Kindle books NOT a hit among Boing Boing readers
“I sold 25,000 Amazon books from BB links (supertechy audience!) last 12 mos; <2% Kindle books. Ebooks still commercially insignificant.” – Cory Doctorow.
The TeleRead take: Could the Kindle’s onerous DRM—and Amazon’s ability to zap already-bought books remotely—be partly why Cory’s readers are shunning Kindle books? Or could they be buying Kindles but insisting on nonDRMed books from sources besides Amazon?
That said, you said see why I’m furious at Amazon for hiding my novel’s trade paperback from typical shoppers. Amazon makes you first call up the Kindle listing for The Solomon Scandals before you even know a paperback edition exists. I assume this is just carelessness or stupidity. If it isn’t, however, and if I can summon up the resources, you can bet I’ll sue those responsible. I’m one of the loudest critics of Amazon on the Net. Why is my paperback covered up? Is this happening to other writers, either accidentally or because Amazon wants to drive people to buy Kindles?

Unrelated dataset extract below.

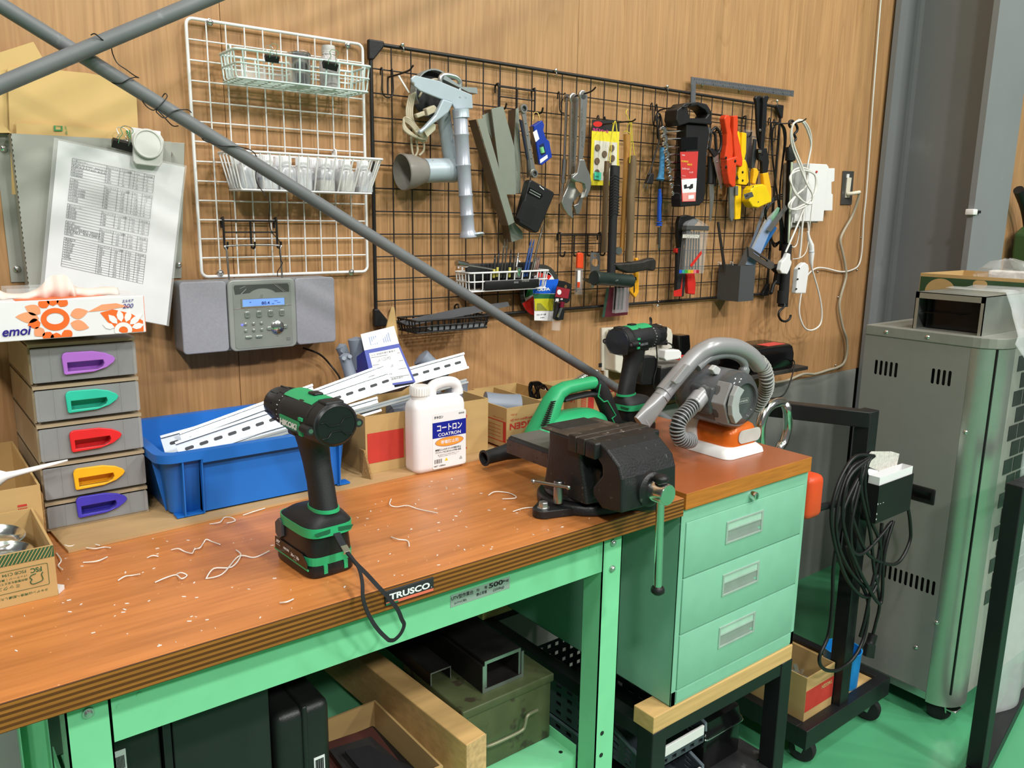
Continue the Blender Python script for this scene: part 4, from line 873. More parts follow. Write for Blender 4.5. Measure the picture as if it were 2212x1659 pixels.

July 21st, 2009 at 11:51 am
As much as I admire Cory Doctorow’s work and his copyfighter message, I think it is highly skewed logic for him to base a judgment on the commercial significance of ebooks on the Amazon numbers for his audience and titles. As he points out — he has a “supertechy audience.” People looking for his books are likely to know that he gives away free, technologically superior e-book versions of his works. In fact, his business model counts on readers discovering his work through the free e-book editions, and then buying the paper. Why would someone discover his work through his free version, and then go to Amazon to pay for a different, crippled e-edition? The fact that he has sold ~25,000 copies to BB readers seems to prove his model works, but the fact that he hasn’t sold many kindle editions doesn’t necessarily prove that e-editions aren’t viable.
And on your situation with Amazon: that certainly does smell like malice aforethought to me.
July 21st, 2009 at 6:55 pm
I read Little Brother exclusively in electronic form and I bought the paper version because that is what the author told us to do (buy a paper copy and donate it).
I would normally have donated directly to the author, but he explicitly declines such an offer because he doesn’t wish to cut his publisher out of the loop. Kindle/Fictionwise versions don’t have the publisher issue, but, as Mike states, why pay for the crippled version when you can buy paper and donate (or pay nothing because payment wasn’t an option).